In Praise of the Sandwich

Much like soup, a great sandwich can be assembled from so many on-hand ingredients, leftovers, canned items, etc.  The only thing that you cannot skimp on is the bread – the very foundation upon which a great sandwich must be built.

Our preferences range from multi-seeded multi-grained breads, either home-baked or purchased at the market.  Some loaves are too small when sliced for a sandwich, so cutting them on the diagonal produces much more surface area, and makes a nicer presentation on your plate.  For pre-sliced breads, an authentic caraway rye – generously studded with caraway seeds, crusty on the outside, slightly chewy on the insude – is becoming increasingly hard to find with the demise of independent Jewish bakeries.  But when I can find it, I’ll grab it up and foresake all others.  Other than that, Arnold Health Nut or 12-Grain, or similar breads available from TJ’s or WF, have really nice texture and taste.  Rolls are great too, provided their breadiness doesn’t overwhelm the sandwich materials they contain.  An Italian braided Scali roll is just about perfect – lots of surface area, too.
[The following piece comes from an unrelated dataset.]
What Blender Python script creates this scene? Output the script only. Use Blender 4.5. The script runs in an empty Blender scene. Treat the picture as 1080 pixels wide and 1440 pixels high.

My favorite take-out sandwich of late is made on a quite large Scali roll and comes from Crossroads Café just down the road from our home.  Called “The North End”, it’s Boar’s Head all the way – prosciutto, genoa salami, provolone, roasted red peppers, romaine, tomato, red onion, and balsamic all on a braided scali roll.  Really enough for two, but I can’t help eating the whole thing, as I did just yesterday.  For $7.95, this is a bargain and a half, and puts any sub shop to shame with the quality and combination of ingredients.  I’ve put together a fairly comparable sandwich at home, but having someone else make it really heightens the satisfaction quotient.

For any meat-based sandwich – turkey, ham, roast beef – my schmeer of choice is usually Dijon mustard.  But once in a while, there’s that little bit of red pepper hummus or chipotle mayonnaise screaming out to be used.  Spread on both slices of the bread, then layered with sliced meats and cheeses, I like to put the lettuce, onion, tomato, whatever else, in the middle so it stays put when you take a bite and doesn’t slide out of the bread.

A side of Cape Cod reduced-fat chips and a piuckle, and that’s all you need for sandwich heaven.